Replying to my own thread, again. I ran an additional test. I deleted and reconfigured the IGMP querier on another switch in the network. The same problem happened, 18 minutes after the IGMP querier was configured. During the test I ran a packet capture on a span port of the switch's uplink port. At the 18 minute mark five different control plane flows from the switch stopped responding:

 

1. A mtunnel link to the Dashboard went from a two-way traffic flow to one-way, with only traffic from the Dashboard being observed.

 

2. The second mtunnel link to the Dashboard went from a two-way traffic flow to one-way, with only traffic from the Dashboard being observed.

 

3. ICMP ping requests from my laptop to the switch started failing.

 

4. LLDP broadcasts from the switch stopped.

 

5. IGMP queries from the switch stopped.

 

All five of these flows stopped with 4 seconds of each other.
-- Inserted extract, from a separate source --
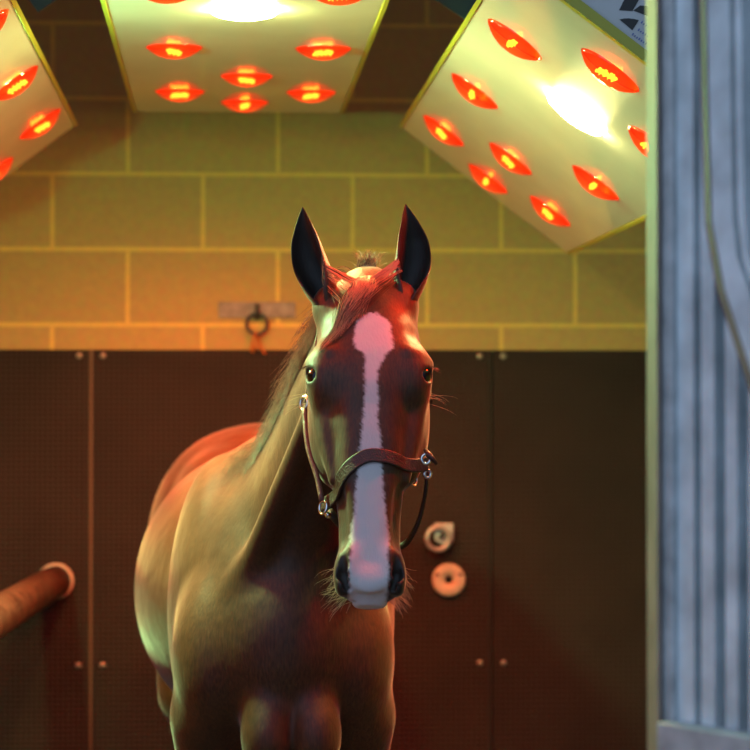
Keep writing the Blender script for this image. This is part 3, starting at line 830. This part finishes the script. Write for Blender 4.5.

The switch rebooted itself (presumably because the watchdog timer expired) around 7 minutes later. I've passed this all along to Support via the case I have open.

GIdenJoe
Kind of a big deal
Kind of a big deal

That sounds very serious and difficult to tshoot as a customer since we don’t have any Insight in the system itself.

 

I’m curious how this will unfold.

Adam2104
Building a reputation

Unfortunately, it isn't going well. I spent a good deal of time analyzing the packet captures trying to identify a problematic flow that might be causing the problem but wasn't able to find one. Support is asking to troubleshoot live over the phone, which is difficult for me to support because each time the switch goes out it takes the rest of my network with it. I'm not sure what they'd see from the "backend" as they call it because the entire switch control plane dies, it won't be talking to the backend once the problem happens.

Adam2104
Building a reputation

Replying to myself again. I've identified the trigger that causes the dataplane crash. I've passed the info on to support.